Roger here. This posting should have come first, but a lot was happening the last few days before we left.
ILENE, the boat, is a Saga 43. She was built by Saga Yachts in St. Catherine's Canada in 1999.
She is hull number 23 of only 53 built before bankruptcy, but a new company has acquired the molds and is waiting for the economy to turn around and hoping to build more of them. Details and photos are available on the company's website, http://sagayachts.com/intro_43.html . Saga also built smaller numbers of 35, 40 and 49 foot long models.

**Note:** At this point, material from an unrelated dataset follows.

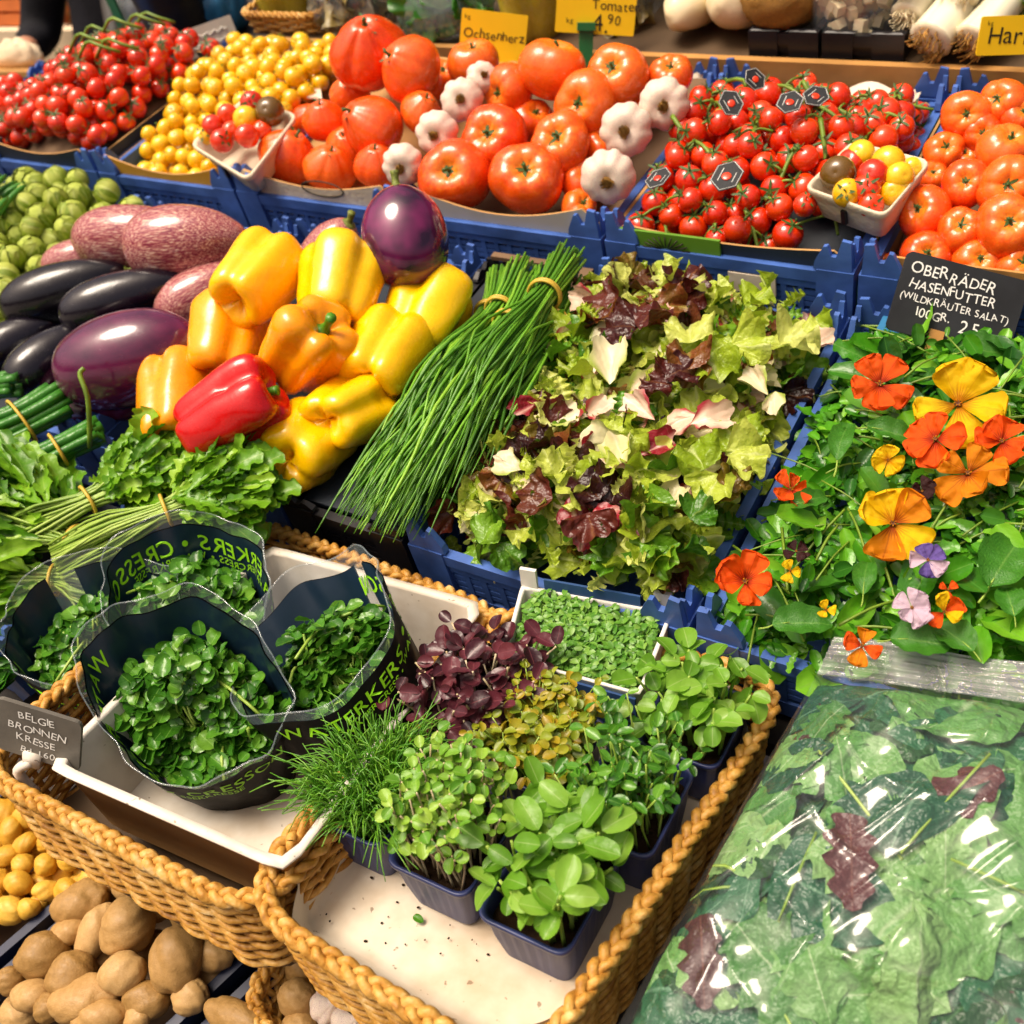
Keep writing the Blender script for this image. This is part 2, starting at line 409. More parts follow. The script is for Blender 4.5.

The boats' owners have an active internet forum so when I have a problem I can ask and get several prompt, thoughtful replies.
She is 43 feet long with a plumb vertical bow rather than the graceful overhanging bow of most boats. This vertical feature maximizes her length at the waterline, which permits a greater theoretical maximum speed. Like clipper ships of old, also built for speed: she is narrow and tall, with only 12 feet of beam (width) and a mast topping out at 63.5 feet above the water line (just short enough to pass under the fixed bridges of the Intercoastal Waterway which are 65 feet above the waterline at high tide). Her lines include a concave curve forward gradually converting to a convex curve about a quarter of the way back. She was designed by Robert Perry, a well regarded designer of many boats. Her keel is lead, dips 5' 8 " down into the water and comprises about a third of her 20,000 pound weight. But she currently weighs several tons more because of all of the water, diesel fuel, people, tools, personal effects, food, repair parts, etc. loaded aboard.
She is an "old man's boat", having zero exterior teak with its high maintenance, an electric windlass to raise her anchor and its 300 feet of chain and an electric winch to haul up her mainsail.
She has a solent rig, presumably named after the body of water by the Isle of Wight, off the south coast of England where the first Americas Cup race was won by the America. She has two head (front) sails, jibs, each mounted on a roller furler, one almost directly behind the other, that run from the front of the deck to the top of the mast. The forward one is a big genoa which is used in lighter winds. The smaller jib behind the genoa is to be used in heavier wind. It's bottom rear corner (clew) is attached by its single sheet (control line) to a block on a track that runs athwartships from port to starboard, so that tacking (changing course to put the wind from one side of the bow to the other) is easy: the sheet slides from one side to the other -- it is called "self tacking". Tacking while using the big frontal Genoa sail, however, requires planning and effort: the sail has to be furled, and then unfurled on the other side after the boat's direction has been changed.
We acquired ILENE in Annapolis in November 2005, from her original owner who had maintained her well and sailed her little. We have used her quite a bit during the last five summers including two months in the Chesapeake in 2006, living aboard her for almost five months in 2007 while our apartment was renovated and 79 days in Maine in 2008, in addition to day sailing, weekend sails, and shorter cruises of two to five weeks. But this is the big one!